Negli altri racconti conosciamo un allevatore che in dialetto milanese celebra la sua venerazione per il maiale, e le vicissitudini lavorative di un povero cristo napoletano.

Emigrato a Milano per fare il saldatore ha avuto un esaurimento nervoso ed è tornato a Napoli dove prima ha lavorato come operaio addetto alla pulizia del soffitto della galleria Vittoria, poi come raccoglitore di urine di donna utilizzate da una azienda per scopi di ricerca. Adesso pare stia meglio anche perché il suo vecchio amore, una prostituta, si è fidanzata con un suo amico che aveva chiamato a Milano per aiutarlo a superare l'esaurimento.

Chiude la raccolta una lettera immaginaria della figlia di James Joyce, Lucia, a Sabina Spielrein, paziente e poi amante di Jung, infine lei stessa psicanalista. «Non si sono mai conosciute. Ma hanno avuto comune destino di sacrificio della propria personalità a figure maschili». La Joyce con un flusso di coscienza ininterrotto confessa di essere diventata pazza. 

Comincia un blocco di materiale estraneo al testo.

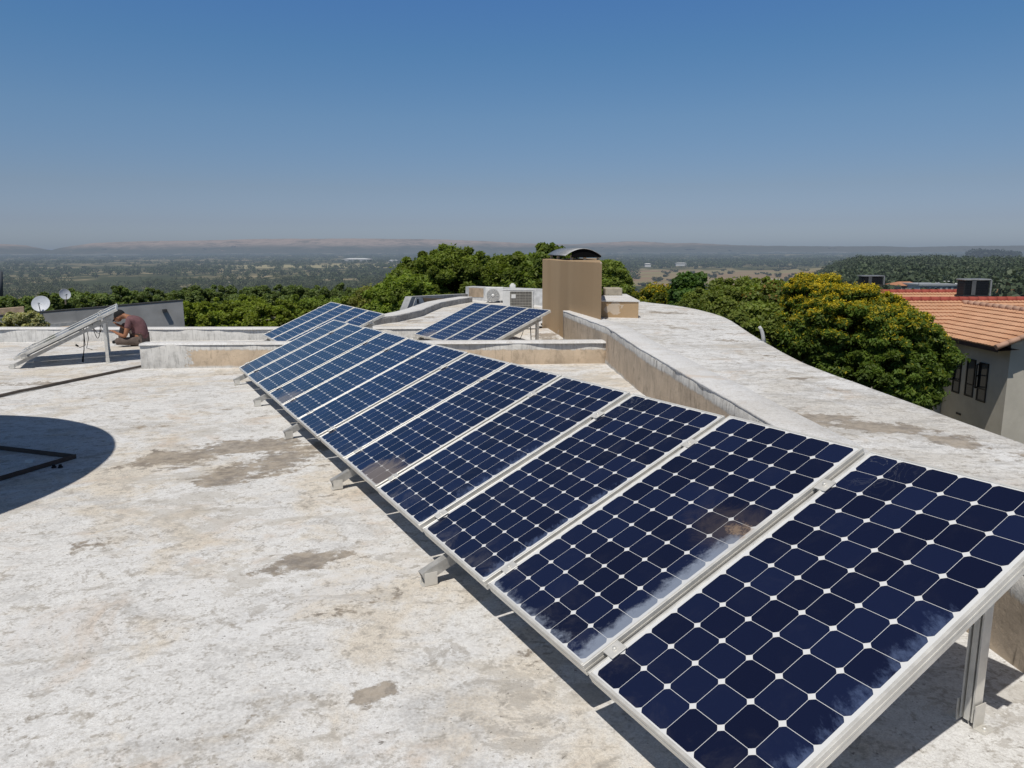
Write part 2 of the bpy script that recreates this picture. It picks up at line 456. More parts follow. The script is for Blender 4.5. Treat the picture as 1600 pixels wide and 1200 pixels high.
# ------------------------------------------------------------------ light and sky
SUN_AZ, SUN_EL = R(-158), R(63)
S = Vector((math.cos(SUN_EL) * math.sin(SUN_AZ), math.cos(SUN_EL) * math.cos(SUN_AZ), math.sin(SUN_EL)))
sd = bpy.data.lights.new('sun', 'SUN'); sun = bpy.data.objects.new('sun', sd); col.objects.link(sun)
sd.energy = 3.35; sd.angle = R(.53); sd.color = (1, .955, .88)
sun.rotation_euler = (-S).to_track_quat('-Z', 'Y').to_euler(); sun.location = (0, -10, 30)
SKYT = [(.0, (163,174,169), (150,171,191)), (.032, (163,174,169), (143,157,173)), (.074, (150,172,183), (134,156,178)), (.157, (122,149,177), (109,146,183)), (.236, (105,131,163), (87,132,178)), (.30, (94,119,152), (76,121,176))]
w = bpy.data.worlds.new('World'); scene.world = w; w.use_nodes = True
wt = w.node_tree; bg = wt.nodes['Background']
sky = wt.nodes.new('ShaderNodeTexSky'); sky.sky_type = 'NISHITA'; sky.sun_disc = False
sky.sun_elevation = SUN_EL; sky.sun_rotation = SUN_AZ; sky.altitude = 1400; sky.air_density = 1.0; sky.dust_density = 2.2; sky.ozone_density = 2.2
# sky gain: milky grey low, bluer above; upper sky darkened to cut fill light
tc = wt.nodes.new('ShaderNodeTexCoord'); sx = wt.nodes.new('ShaderNodeSeparateXYZ'); wt.links.new(tc.outputs['Generated'], sx.inputs[0])
rp = wt.nodes.new('ShaderNodeValToRGB'); wt.links.new(sx.outputs[2], rp.inputs[0])
lin = lambda v: (v / 255 / 12.92) if v < 10.3 else ((v / 255 + .055) / 1.055) ** 2.4
gains = []
for z_, cur, tgt in SKYT: gains.append((z_, [.5 * lin(t) / lin(c) for t, c in zip(tgt, cur)]))
gains += [(.55, [.32, .34, .35]), (1., [.22, .20, .18])]
el = rp.color_ramp.elements
el[0].position = gains[0][0]; el[0].color = (*gains[0][1], 1); el[1].position = 1.; el[1].color = (*gains[-1][1], 1)
for z_, c_ in gains[1:-1]: e_ = el.new(z_); e_.color = (*c_, 1)
mx = wt.nodes.new('ShaderNodeMix'); mx.data_type = 'RGBA'; mx.blend_type = 'MULTIPLY'; mx.inputs[0].default_value = 1
wt.links.new(sky.outputs[0], mx.inputs[6]); wt.links.new(rp.outputs[0], mx.inputs[7])
wt.links.new(mx.outputs[2], bg.inputs[0]); bg.inputs[1].default_value = .15
scene.view_settings.view_transform = 'Standard'; scene.view_settings.look = 'None'; scene.view_settings.exposure = 0

class N2:
    """value noise on numpy arrays"""
    def __init__(s, seed): s.g = np.random.default_rng(seed).random((256, 256))
    def one(s, x, y):
        xi = np.floor(x).astype(int); yi = np.floor(y).astype(int); fx = x - xi; fy = y - yi
        fx = fx * fx * (3 - 2 * fx); fy = fy * fy * (3 - 2 * fy); g = s.g
        a = g[xi % 256, yi % 256]; b = g[(xi + 1) % 256, yi % 256]; c = g[xi % 256, (yi + 1) % 256]; d = g[(xi + 1) % 256, (yi + 1) % 256]
        return (a * (1 - fx) + b * fx) * (1 - fy) + (c * (1 - fx) + d * fx) * fy
    def __call__(s, x, y, o=4):
        v = 0; a = .5; t = 0
        for k in range(o): v = v + a * s.one(x * 2 ** k + 17.3 * k, y * 2 ** k + 9.1 * k); t += a; a *= .5
        return v / t
NB = N2(31)
def bumpy(x, y, sc=.9): return 2 * float(NB(np.array(x / sc + 40.), np.array(y / sc + 40.), 3)) - 1
# ================================================================== ROOF
class VNoise:
    def __init__(s, seed, n=512): s.t = np.random.default_rng(seed).random(n); s.n = n
    def __call__(s, x):
        i = math.floor(x); f = x - i; f = f * f * (3 - 2 * f)
        return s.t[i % s.n] * (1 - f) + s.t[(i + 1) % s.n] * f
vn = VNoise(3)
def jit(a, b): return (vn(a * 7.1 + b * 31.7) + .5 * vn(a * 19.3 + b * 57.1 + 40) - .75) / .75

def interp(path, t):
    return np.interp(t, [p[0] for p in path], [p[1] for p in path])

def wear_attr(o, spots, W=None):
    me = o.data; n = len(me.vertices); co = np.empty(n * 3); me.vertices.foreach_get('co', co); co = co.reshape(-1, 3)
    w = np.zeros(n)
    for x, y, rx, ry, rot, amp in spots:
        dx, dy = co[:, 0] - x, co[:, 1] - y; c, s = math.cos(rot), math.sin(rot)
        u, v = (dx * c + dy * s) / rx, (-dx * s + dy * c) / ry
        w = np.maximum(w, amp * np.exp(-(u * u + v * v) ** 1.0))
    a = me.attributes.new('wear', 'FLOAT', 'POINT'); a.data.foreach_set('value', w.astype(np.float32))

def row_sheet(name, ys, xl, xr, zf, mat, nx=30, skirt_r=None, skirt_l=None):
    """sheet of rows: x from xl(y) to xr(y)"""
    vs = []; fs = []
    cols = nx + 1 + (3 if skirt_r else 0)
    for y in ys:
        a, b = xl(y), xr(y)
        for i in range(nx + 1):
            x = a + (b - a) * i / nx
            vs.append((x, y, zf(x, y)))
        if skirt_r:
            z = zf(b, y); j = .008 * jit(y, 3.3)
            vs.append((b + .018 + j, y, z - .012)); vs.append((b + .03 + j, y, z - .05)); vs.append((b + .02, y, z - skirt_r))
    for k in range(len(ys) - 1):
        for i in range(cols - 1):
            fs.append((k * cols + i, k * cols + i + 1, (k + 1) * cols + i + 1, (k + 1) * cols + i))
    o = np_mesh(name, np.array(vs), np.array(fs), mat, smooth=True)
    return o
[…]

Cosa hanno in comune i quattro protagonisti? Niente, a prima vista, tutto se interpretiamo il lavoro di Bàino come il tentativo di tratteggiare un'unica personalità che evolve in quattro stati diversi. Prima pensa di condizionare il mondo inventandolo, poi avverte il trauma della consapevolezza che il mondo gira con regole sue, poi si chiude in sé stesso utilizzando una forma di comunicazione per pochi, infine cede alla follia, e attraverso frasi e parole a prima vista scomposte, realizza che l'unica salvezza è nell'amore folle che sradica ogni pretesa di identità definita una volta per tutte. «Il tuo seno bellissimo l'ho succhiato amato proprio fisicamente occhi chiusi occhi aperti non c'è una conclusione, c'è molto ma non c'è una conclusione».